### Goal
Leave out all pictures and return, exactly as written, the lines from the line containing "What Blender Python" to the line containing "R = math.radians", both ends kept.

### Record set
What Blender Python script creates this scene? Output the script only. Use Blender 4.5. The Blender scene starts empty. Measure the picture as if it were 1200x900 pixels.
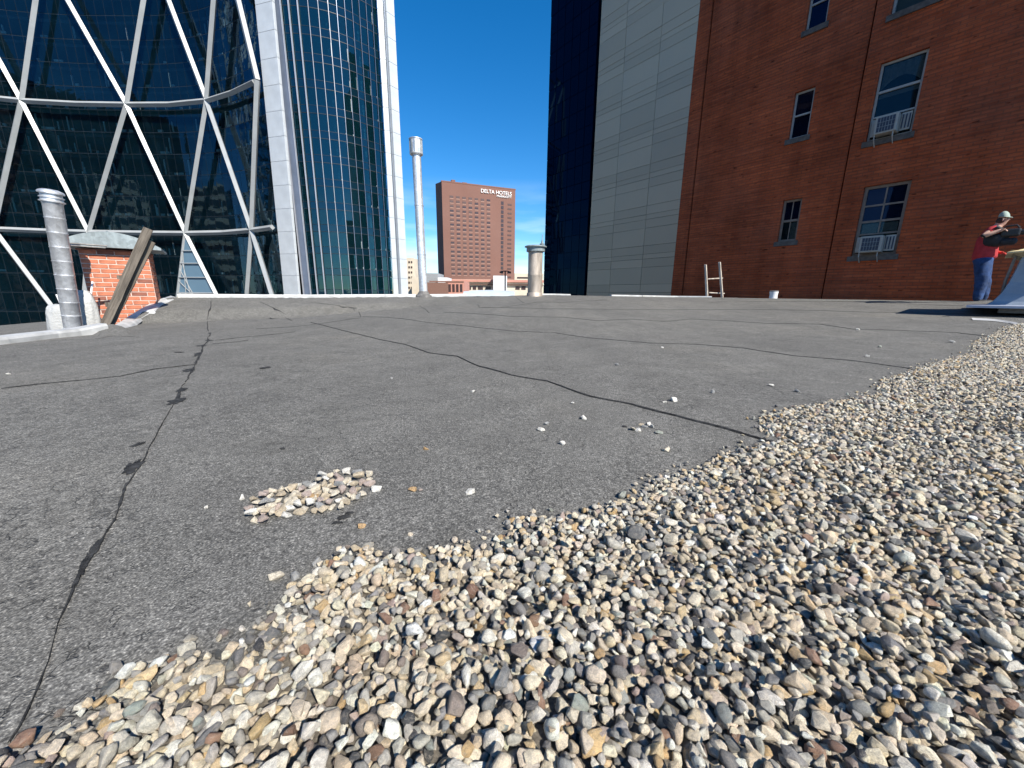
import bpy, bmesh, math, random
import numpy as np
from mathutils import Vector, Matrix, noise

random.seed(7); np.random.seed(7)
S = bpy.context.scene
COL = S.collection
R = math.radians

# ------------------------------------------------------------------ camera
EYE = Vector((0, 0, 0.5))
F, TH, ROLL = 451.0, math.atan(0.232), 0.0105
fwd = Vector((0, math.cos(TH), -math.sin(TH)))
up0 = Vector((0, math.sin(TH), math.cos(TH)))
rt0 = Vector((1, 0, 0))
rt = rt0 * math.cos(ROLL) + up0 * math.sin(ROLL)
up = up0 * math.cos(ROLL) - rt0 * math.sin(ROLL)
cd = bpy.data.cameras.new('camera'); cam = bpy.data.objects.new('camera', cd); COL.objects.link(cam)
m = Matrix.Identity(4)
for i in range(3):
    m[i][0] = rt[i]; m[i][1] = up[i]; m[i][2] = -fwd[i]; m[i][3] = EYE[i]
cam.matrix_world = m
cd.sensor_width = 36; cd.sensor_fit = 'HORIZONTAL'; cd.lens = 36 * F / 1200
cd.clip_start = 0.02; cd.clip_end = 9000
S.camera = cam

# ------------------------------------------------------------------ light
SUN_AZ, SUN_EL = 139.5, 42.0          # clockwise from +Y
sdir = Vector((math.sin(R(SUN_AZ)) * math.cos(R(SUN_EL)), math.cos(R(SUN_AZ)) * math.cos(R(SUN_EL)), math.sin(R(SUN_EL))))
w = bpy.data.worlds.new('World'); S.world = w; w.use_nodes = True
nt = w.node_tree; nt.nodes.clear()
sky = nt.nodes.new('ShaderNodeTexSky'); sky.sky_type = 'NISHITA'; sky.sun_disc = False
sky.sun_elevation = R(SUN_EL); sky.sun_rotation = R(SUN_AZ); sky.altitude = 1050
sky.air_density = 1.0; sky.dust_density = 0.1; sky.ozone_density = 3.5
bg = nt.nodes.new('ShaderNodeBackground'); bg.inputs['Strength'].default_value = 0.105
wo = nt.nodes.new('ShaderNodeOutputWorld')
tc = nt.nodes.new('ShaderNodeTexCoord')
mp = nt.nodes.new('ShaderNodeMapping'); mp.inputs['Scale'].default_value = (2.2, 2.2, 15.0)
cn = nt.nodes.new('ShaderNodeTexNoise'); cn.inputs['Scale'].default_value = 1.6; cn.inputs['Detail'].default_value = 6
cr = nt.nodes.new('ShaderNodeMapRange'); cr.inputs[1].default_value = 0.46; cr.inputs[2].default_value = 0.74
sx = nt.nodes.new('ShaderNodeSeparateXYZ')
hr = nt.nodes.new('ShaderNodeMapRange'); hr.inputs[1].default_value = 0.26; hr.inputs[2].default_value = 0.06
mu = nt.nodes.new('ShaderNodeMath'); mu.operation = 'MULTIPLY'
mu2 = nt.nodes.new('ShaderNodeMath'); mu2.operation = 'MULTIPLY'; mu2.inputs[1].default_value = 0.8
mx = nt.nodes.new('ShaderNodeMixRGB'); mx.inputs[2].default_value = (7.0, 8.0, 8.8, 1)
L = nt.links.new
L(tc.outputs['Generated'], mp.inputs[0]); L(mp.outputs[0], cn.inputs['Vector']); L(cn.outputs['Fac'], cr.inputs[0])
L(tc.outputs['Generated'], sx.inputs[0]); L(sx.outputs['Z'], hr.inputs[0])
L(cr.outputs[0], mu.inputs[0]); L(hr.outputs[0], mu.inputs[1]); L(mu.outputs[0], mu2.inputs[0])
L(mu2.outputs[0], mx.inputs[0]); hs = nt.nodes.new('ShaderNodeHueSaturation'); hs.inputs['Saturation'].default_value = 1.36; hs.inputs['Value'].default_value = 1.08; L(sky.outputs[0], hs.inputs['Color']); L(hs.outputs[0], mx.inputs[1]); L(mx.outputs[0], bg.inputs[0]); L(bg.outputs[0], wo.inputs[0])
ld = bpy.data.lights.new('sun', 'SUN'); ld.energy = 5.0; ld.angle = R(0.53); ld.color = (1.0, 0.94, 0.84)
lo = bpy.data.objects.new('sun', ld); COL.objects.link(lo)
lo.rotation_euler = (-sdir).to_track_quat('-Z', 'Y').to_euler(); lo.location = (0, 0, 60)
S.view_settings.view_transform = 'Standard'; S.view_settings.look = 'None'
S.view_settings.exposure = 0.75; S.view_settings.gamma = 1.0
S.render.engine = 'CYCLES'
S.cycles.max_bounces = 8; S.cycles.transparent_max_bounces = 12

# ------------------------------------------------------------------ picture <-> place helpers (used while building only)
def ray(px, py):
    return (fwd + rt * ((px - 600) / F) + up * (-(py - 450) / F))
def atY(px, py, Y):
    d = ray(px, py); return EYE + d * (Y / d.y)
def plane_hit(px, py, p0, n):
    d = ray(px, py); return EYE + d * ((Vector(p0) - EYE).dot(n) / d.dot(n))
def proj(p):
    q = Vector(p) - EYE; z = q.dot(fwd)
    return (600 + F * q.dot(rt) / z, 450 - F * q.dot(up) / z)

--

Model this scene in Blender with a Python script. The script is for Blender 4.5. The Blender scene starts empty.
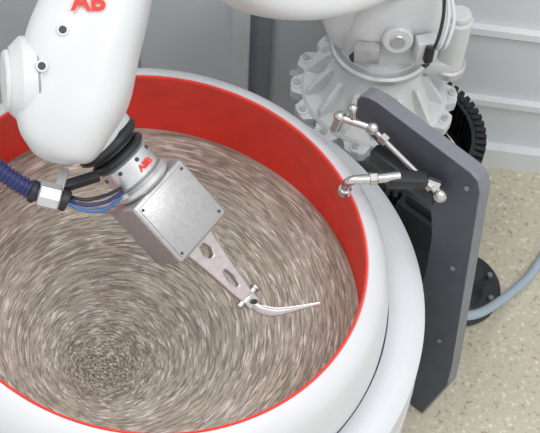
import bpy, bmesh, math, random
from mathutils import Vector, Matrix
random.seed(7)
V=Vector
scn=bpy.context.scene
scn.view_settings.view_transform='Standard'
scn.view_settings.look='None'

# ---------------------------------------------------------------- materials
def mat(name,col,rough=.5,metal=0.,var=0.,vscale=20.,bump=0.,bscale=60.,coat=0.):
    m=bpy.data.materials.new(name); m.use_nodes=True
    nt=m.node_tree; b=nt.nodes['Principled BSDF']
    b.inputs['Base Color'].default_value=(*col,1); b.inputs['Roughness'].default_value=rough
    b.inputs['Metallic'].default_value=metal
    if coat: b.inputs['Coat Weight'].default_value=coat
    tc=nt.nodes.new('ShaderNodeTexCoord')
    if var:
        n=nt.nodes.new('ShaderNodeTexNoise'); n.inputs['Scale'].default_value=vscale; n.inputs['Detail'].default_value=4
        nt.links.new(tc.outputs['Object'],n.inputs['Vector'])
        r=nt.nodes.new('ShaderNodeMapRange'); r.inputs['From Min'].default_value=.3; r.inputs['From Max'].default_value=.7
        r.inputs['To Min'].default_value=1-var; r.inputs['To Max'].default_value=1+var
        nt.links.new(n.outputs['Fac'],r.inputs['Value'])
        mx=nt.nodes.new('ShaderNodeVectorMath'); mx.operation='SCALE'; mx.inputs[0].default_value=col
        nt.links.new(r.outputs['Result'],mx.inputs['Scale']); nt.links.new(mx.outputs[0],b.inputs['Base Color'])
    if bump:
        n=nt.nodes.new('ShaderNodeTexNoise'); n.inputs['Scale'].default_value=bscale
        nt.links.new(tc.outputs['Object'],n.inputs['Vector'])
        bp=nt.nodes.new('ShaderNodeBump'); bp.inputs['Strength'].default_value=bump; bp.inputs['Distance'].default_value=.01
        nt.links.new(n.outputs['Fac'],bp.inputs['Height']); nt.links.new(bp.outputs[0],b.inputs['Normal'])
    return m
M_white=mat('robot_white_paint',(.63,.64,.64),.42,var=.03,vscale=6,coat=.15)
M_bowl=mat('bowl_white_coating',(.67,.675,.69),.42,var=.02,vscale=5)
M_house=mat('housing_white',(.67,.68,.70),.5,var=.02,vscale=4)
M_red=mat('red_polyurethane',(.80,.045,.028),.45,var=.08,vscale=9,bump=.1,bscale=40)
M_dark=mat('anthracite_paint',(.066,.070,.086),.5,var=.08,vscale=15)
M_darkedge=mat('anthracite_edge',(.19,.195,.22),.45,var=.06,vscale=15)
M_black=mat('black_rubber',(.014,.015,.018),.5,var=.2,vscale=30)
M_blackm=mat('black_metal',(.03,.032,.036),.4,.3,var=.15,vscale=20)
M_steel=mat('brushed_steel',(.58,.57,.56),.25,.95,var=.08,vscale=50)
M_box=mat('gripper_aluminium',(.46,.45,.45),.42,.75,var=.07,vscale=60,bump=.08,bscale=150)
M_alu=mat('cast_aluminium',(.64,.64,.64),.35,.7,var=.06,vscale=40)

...

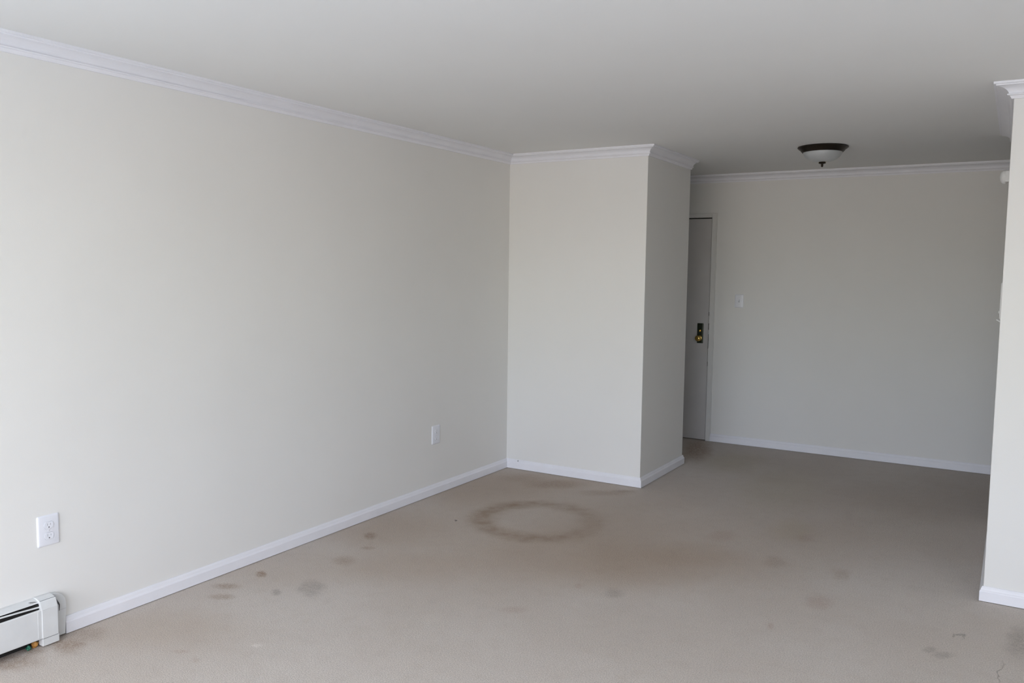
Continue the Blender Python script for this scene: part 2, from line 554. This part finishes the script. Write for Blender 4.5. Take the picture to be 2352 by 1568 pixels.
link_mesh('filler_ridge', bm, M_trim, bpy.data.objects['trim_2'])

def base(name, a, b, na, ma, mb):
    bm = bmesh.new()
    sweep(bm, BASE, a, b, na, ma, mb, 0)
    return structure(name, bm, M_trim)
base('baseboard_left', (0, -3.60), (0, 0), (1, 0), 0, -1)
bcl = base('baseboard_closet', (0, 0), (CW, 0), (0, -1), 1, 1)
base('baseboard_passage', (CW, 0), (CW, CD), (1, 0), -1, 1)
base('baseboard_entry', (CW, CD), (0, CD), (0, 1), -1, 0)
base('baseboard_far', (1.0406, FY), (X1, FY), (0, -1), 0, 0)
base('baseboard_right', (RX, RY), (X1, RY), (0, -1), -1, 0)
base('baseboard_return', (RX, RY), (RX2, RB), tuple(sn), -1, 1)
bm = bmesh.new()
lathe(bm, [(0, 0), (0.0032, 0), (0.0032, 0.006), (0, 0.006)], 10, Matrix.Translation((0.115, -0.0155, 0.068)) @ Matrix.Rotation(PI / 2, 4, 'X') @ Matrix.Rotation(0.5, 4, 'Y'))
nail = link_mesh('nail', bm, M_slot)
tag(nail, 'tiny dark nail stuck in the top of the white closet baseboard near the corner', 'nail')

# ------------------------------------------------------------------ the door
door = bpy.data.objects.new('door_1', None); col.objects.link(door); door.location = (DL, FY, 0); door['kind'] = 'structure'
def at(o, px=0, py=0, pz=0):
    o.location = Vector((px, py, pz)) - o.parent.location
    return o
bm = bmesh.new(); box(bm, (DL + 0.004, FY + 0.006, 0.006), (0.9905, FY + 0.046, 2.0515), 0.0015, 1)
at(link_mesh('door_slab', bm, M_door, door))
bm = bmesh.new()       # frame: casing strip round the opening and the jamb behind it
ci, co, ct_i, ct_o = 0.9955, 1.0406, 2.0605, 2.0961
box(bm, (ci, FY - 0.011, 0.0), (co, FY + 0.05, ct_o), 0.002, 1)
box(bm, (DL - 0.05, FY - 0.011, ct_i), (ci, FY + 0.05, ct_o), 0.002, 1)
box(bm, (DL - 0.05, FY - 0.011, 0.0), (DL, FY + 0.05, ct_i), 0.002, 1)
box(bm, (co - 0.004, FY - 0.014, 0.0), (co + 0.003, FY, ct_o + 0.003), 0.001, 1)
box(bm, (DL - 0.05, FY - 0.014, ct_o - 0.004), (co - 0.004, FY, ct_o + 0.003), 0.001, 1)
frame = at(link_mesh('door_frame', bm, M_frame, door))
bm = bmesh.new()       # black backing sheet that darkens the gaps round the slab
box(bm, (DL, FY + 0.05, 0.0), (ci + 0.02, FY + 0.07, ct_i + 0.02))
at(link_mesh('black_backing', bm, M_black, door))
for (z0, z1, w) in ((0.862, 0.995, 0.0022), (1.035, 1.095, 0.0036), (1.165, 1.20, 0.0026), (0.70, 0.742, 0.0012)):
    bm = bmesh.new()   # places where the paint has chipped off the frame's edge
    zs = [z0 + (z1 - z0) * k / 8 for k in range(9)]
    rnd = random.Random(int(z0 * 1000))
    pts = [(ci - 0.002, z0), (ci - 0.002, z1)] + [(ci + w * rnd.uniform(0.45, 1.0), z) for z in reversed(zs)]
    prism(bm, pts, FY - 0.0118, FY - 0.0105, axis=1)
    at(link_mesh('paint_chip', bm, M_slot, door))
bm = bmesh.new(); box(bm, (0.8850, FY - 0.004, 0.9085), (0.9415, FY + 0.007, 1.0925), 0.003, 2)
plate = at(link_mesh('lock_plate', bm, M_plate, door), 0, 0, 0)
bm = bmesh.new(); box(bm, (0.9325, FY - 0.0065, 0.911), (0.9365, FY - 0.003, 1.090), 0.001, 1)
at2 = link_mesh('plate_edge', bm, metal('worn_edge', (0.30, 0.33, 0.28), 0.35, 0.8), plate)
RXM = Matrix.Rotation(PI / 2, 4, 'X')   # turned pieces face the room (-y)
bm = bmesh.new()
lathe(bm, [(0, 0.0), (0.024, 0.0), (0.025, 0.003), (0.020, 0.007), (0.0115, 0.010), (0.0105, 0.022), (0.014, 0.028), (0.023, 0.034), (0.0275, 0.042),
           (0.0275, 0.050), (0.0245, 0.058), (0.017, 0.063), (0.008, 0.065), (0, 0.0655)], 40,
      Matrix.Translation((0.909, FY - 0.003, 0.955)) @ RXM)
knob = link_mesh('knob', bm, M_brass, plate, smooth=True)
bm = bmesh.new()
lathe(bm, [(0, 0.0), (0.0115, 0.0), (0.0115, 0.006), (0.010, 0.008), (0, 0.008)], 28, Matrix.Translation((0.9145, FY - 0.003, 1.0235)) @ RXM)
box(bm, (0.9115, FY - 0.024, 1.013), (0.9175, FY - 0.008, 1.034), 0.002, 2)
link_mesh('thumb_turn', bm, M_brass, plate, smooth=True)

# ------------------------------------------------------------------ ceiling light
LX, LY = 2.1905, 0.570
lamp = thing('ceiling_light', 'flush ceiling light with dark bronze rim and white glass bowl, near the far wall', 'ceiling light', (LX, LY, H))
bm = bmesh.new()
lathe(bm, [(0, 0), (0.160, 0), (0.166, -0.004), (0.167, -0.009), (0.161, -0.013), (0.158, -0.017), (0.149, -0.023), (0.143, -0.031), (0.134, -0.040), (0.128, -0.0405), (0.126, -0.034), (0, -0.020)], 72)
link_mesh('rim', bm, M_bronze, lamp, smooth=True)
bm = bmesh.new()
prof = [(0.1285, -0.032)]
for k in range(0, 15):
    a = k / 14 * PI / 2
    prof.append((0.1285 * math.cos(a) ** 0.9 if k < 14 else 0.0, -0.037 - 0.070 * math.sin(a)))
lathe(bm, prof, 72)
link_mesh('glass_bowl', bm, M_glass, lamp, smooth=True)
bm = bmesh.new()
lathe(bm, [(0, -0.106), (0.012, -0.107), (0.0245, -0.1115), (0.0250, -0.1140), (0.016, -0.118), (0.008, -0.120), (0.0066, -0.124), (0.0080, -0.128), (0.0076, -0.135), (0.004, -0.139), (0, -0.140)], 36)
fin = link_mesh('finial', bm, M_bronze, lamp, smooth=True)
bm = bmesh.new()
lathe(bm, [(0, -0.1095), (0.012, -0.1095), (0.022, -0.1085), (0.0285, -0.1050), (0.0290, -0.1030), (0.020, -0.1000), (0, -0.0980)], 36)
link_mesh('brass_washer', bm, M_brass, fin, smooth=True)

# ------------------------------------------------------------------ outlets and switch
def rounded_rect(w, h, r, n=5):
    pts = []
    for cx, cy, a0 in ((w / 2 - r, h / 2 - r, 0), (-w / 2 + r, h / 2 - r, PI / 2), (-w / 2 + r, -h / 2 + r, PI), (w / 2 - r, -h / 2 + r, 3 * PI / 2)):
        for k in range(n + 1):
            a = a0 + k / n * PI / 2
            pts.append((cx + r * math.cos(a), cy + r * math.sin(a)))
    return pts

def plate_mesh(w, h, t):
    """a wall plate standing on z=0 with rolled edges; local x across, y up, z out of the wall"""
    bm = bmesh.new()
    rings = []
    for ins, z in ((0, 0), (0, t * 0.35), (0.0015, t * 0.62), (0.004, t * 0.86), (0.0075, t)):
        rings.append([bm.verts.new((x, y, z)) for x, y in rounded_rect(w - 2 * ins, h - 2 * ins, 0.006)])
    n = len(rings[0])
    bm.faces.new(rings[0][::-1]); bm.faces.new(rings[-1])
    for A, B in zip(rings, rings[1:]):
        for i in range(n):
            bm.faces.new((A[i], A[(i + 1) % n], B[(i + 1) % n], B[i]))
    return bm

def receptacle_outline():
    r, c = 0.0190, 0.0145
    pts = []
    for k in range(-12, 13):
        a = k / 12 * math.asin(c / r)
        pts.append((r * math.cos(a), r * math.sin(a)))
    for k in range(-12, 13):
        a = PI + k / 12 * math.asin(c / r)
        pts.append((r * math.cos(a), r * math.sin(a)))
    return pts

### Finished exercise
What Blender Python script creates this scene? Output the script only. Use Blender 4.5. The Blender scene starts empty. Measure the picture as if it were 1200x900 pixels.
import bpy, bmesh, math, random
import numpy as np
from mathutils import Vector, Matrix, noise

random.seed(7); np.random.seed(7)
S = bpy.context.scene
COL = S.collection
R = math.radians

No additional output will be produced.